- **Exercise aim**: Only the lines from the top of the records below through the line containing "return r[0] * t, r[1] * t" should be printed, exactly and without pictures.

══ Source records

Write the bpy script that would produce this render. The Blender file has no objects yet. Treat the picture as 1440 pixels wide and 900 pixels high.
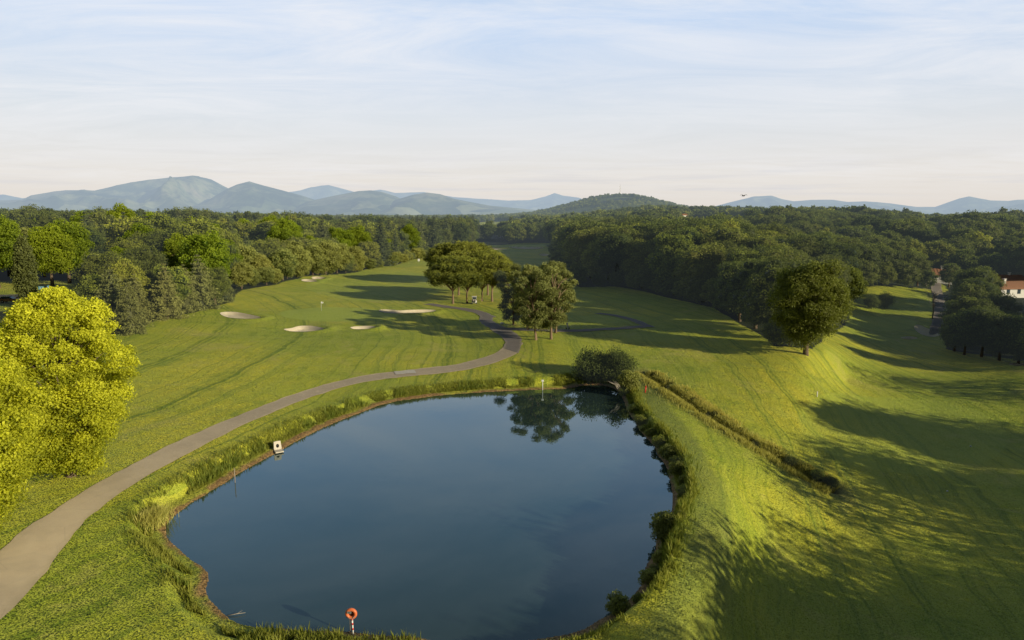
import bpy, math
import numpy as np
from mathutils import Vector, noise as mnoise

# ------------------------------------------------------------------ basics
sc = bpy.context.scene
COL = sc.collection
RNG = np.random.default_rng(7)
CAMH = 26.0
F = 960.0
PITCH = math.radians(8.88)
SUN_EL = math.radians(16)
SUN_DIR2 = np.array([0.85, -0.53]); SUN_DIR2 /= np.linalg.norm(SUN_DIR2)
cp, sp = math.cos(PITCH), math.sin(PITCH)

def ray(u, v):
    a = (u - 720) / F; b = (450 - v) / F
    return np.array([a, cp + b * sp, -sp + b * cp])

def project(x, y, z):
    x = np.asarray(x, float); y = np.asarray(y, float); z = np.asarray(z, float) - CAMH
    d = y * cp - z * sp
    up = y * sp + z * cp
    d = np.where(d < 0.1, 0.1, d)
    return 720 + F * x / d, 450 - F * up / d

def on_z(u, v, z):
    r = ray(u, v); t = (z - CAMH) / r[2]
    return r[0] * t, r[1] * t

# ------------------------------------------------------------------ ground shape
CTL_PX = [
 (0,432,5.2),(60,436,5.0),(120,470,4.2),(200,462,3.8),(300,450,3.4),(450,437,3.3),(430,462,2.6),(520,437,3.2),(570,437,3.2),(350,520,2.4),(540,480,2.3),
 (620,455,2.3),(200,600,2.0),(100,640,2.0),(0,850,1.6),(100,800,1.3),(200,850,1.0),(250,690,1.3),(330,630,1.3),(450,560,1.3),(560,535,1.3),(640,530,1.3),
 (740,525,1.4),(700,485,2.3),(755,475,3.0),(775,480,2.9),(790,510,1.9),(640,425,2.4),(560,415,2.3),(480,405,2.6),(600,385,2.8),(440,392,3.2),(560,372,3.4),
 (850,463,3.3),(900,463,3.2),(858,478,2.6),(860,500,1.7),(950,480,2.5),(850,430,2.6),(860,405,3.2),(940,420,2.8),(1000,445,2.9),(930,510,1.5),(1000,500,1.9),
(1432,416,-1.7),(1400,409,-1.4),(1470,425,-2),(1318,403,1.),
 (1133,498,2.6),(1085,490,2.8),(1160,492,2.0),(1195,500,-0.6),(1190,540,-2.4),(1130,540,0.3),(1080,545,0.4),(1040,530,1.0),(1000,560,0.3),(1060,590,-0.6),(1150,590,-2.0),
 (1230,468,-2.2),(1270,470,-2.3),(1230,455,-1.9),(1300,462,-2.0),(1240,435,-0.8),(1230,410,2.4),(1290,415,1.6),(1330,480,-2.4),(1440,515,-3.0),(1300,540,-3.2),(1440,600,-4.0),
 (1350,700,-4.4),(1440,850,-4.6),(1250,650,-3.4),(1200,800,-4.1),(1180,720,-3.6),(1150,900,-4.0),(1300,950,-4.6),
 (900,545,1.0),(930,590,1.3),(965,630,1.6),(1000,680,1.7),(1012,740,1.8),(1000,810,1.8),(960,890,1.7),(920,960,1.6),(1040,640,-0.3),(1100,680,-1.9),(1140,690,-2.6),
 (1095,760,-2.7),(1085,850,-2.8),(1050,930,-2.6),(990,600,0.3),(950,555,0.9),
 (400,905,0.8),(600,940,0.8),(850,905,1.2),(20,1000,1.4),(560,900,0.7),
]
CTL_W = [ # angle deg, distance, z
 (-40,170,5.5),(-40,300,7),(-30,260,6),(-20,300,6),(-12,350,4),(-5,430,3.2),(0,420,2.8),(5,420,3),(-38,600,10),(-25,600,9),(-12,700,4),(-5,800,3),(2,560,2.5),
 (8,250,3),(12,220,3),(16,170,3.2),(22,180,3.0),(14,350,4),(20,300,4),(27,260,4),(38,150,0),(40,90,-3),(30,400,6),(40,400,7),
 (-40,1200,12),(-20,1200,9),(-8,1300,2),(0,1300,4),(8,900,9),(12,700,13),(20,800,16),(30,900,12),(40,900,8),(12,1100,24),(20,1200,22),(32,1300,10),(40,1400,6),
 (-40,3000,4),(-20,3000,2),(0,3000,2),(20,3000,2),(40,3000,2),(-40,9000,0),(0,9000,0),(40,9000,0),(-40,22000,0),(0,22000,0),(40,22000,0),
 (90,20,0),(90,60,-3),(-90,20,1),(-90,60,2),(180,30,1),(90,300,2),(-90,300,5),(180,300,1),(180,3000,0),(-90,3000,2),(90,3000,2),(70,100,-4),(-70,100,3),(70,400,4),(-70,400,6),
]
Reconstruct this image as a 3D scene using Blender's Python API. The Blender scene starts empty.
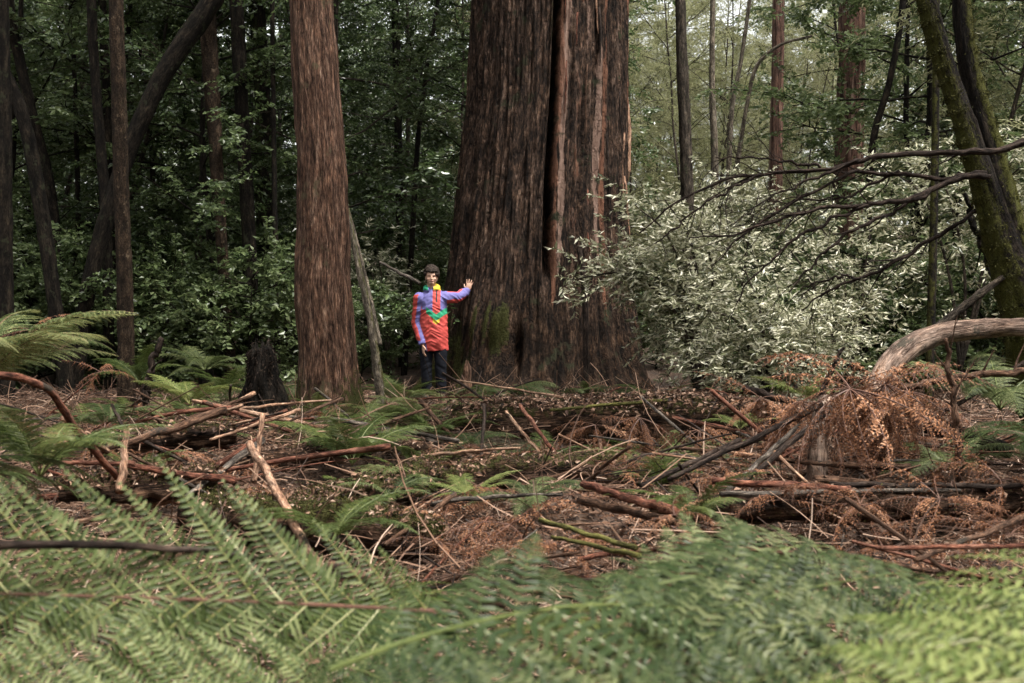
import bpy, math, random
import numpy as np
from mathutils import Vector, Matrix, noise
PI = math.pi
rng = np.random.default_rng(11)
random.seed(5)
SC = bpy.context.scene
COL = SC.collection
F = 1137.78          # focal length in pixels (40 mm on a 36 mm sensor, 1024 wide)
CZ = 1.6             # height of the camera

def at(px, py, Y):
    return np.array(((px - 512) / F * Y, Y, CZ - (py - 341.5) / F * Y))

def sm(a, b, x):
    t = np.clip((x - a) / (b - a), 0, 1)
    return t * t * (3 - 2 * t)

_pg = np.random.default_rng(99); _PERM = np.concatenate([_pg.permutation(256)] * 3); _GR = _pg.normal(0, 1, (256, 3)); _GR /= np.linalg.norm(_GR, axis=1)[:, None]
def pnoise(x, y, z):
    """gradient noise on arrays, about -1 to 1"""
    x, y, z = np.broadcast_arrays(x, y, z); i = [np.floor(q).astype(int) for q in (x, y, z)]; f = [q - k for q, k in zip((x, y, z), i)]
    u = [q * q * q * (q * (q * 6 - 15) + 10) for q in f]; out = 0.
    for a in (0, 1):
        for b in (0, 1):
            for c in (0, 1):
                h = _PERM[_PERM[_PERM[(i[0] + a) & 255] + ((i[1] + b) & 255)] + ((i[2] + c) & 255)]; g = _GR[h]
                d = g[..., 0] * (f[0] - a) + g[..., 1] * (f[1] - b) + g[..., 2] * (f[2] - c)
                out = out + d * (u[0] if a else 1 - u[0]) * (u[1] if b else 1 - u[1]) * (u[2] if c else 1 - u[2])
    return out * 1.5

# ------------------------------------------------------------------ terrain
GY = [-60, 0, 3, 7, 9.5, 12, 15.3, 20, 30, 60, 200]
GZ = [0.2, 0.12, 0.16, 0.36, 0.44, 0.58, 0.80, 1.05, 1.6, 4.2, 22.0]
MOUNDS = [((px - 512) / F * Y, Y, h, r) for px, Y, h, r in [(335, 9.2, .30, .75), (230, 8.2, .22, .6), (110, 8.6, .25, .7), (470, 8.6, .20, .5), (560, 7.0, .24, .5), (690, 8.9, .25, .5), (850, 7.9, .34, .7), (960, 7.2, .26, .6), (760, 9.6, .2, .6),
                                                                          (640, 8.0, -.22, .45), (400, 7.4, -.20, .45), (520, 9.7, -.16, .5), (300, 7.6, -.16, .5), (770, 7.2, -.15, .4), (160, 7.2, -.12, .5)]]
def ground(x, y):
    z = float(np.interp(y, GY, GZ))
    f = 1.0 if abs(y - 15.3) > 2 else 0.4
    z += f * 0.10 * noise.noise(Vector((x * .35, y * .35, 0.3))) + 0.045 * noise.noise(Vector((x * 1.3, y * 1.3, 4.1)))
    z += .25 * math.exp(-((y - 8.8) / 2.4) ** 2) * (noise.noise(Vector((x * .9, y * 1.1, 2.7))) + .5 * noise.noise(Vector((x * 2.3, y * 2.3, 7.7))))
    yb = 10.75 + 1.15 * math.exp(-((x - 1.25) / .40) ** 4)
    wx = float(sm(-1.2, -.3, x)) * float(sm(3.4, 2.6, x))
    z += wx * (.24 * float(sm(yb - .12, yb + .12, y)) * float(sm(14.2, 12.5, y)) - .10 * math.exp(-((y - 10.2) / .6) ** 2))
    for mx, my, mh, mr in MOUNDS:
        q = ((x - mx) ** 2 + ((y - my) * 1.2) ** 2) / mr ** 2
        if q < 6: z += mh * math.exp(-q) * (1 + .5 * noise.noise(Vector((x * 3, y * 3, 1.1))))
    z += 0.25 * math.exp(-((x + 2.6) / 1.4) ** 2 - ((y - 10.3) / 1.2) ** 2)
    return z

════

- **Complete answer**:
Write the bpy script that would produce this render. The Blender file has no objects yet. Treat the picture as 1440 pixels wide and 900 pixels high.
import bpy, math
import numpy as np
from mathutils import Vector, noise as mnoise

# ------------------------------------------------------------------ basics
sc = bpy.context.scene
COL = sc.collection
RNG = np.random.default_rng(7)
CAMH = 26.0
F = 960.0
PITCH = math.radians(8.88)
SUN_EL = math.radians(16)
SUN_DIR2 = np.array([0.85, -0.53]); SUN_DIR2 /= np.linalg.norm(SUN_DIR2)
cp, sp = math.cos(PITCH), math.sin(PITCH)

def ray(u, v):
    a = (u - 720) / F; b = (450 - v) / F
    return np.array([a, cp + b * sp, -sp + b * cp])

def project(x, y, z):
    x = np.asarray(x, float); y = np.asarray(y, float); z = np.asarray(z, float) - CAMH
    d = y * cp - z * sp
    up = y * sp + z * cp
    d = np.where(d < 0.1, 0.1, d)
    return 720 + F * x / d, 450 - F * up / d

def on_z(u, v, z):
    r = ray(u, v); t = (z - CAMH) / r[2]
    return r[0] * t, r[1] * t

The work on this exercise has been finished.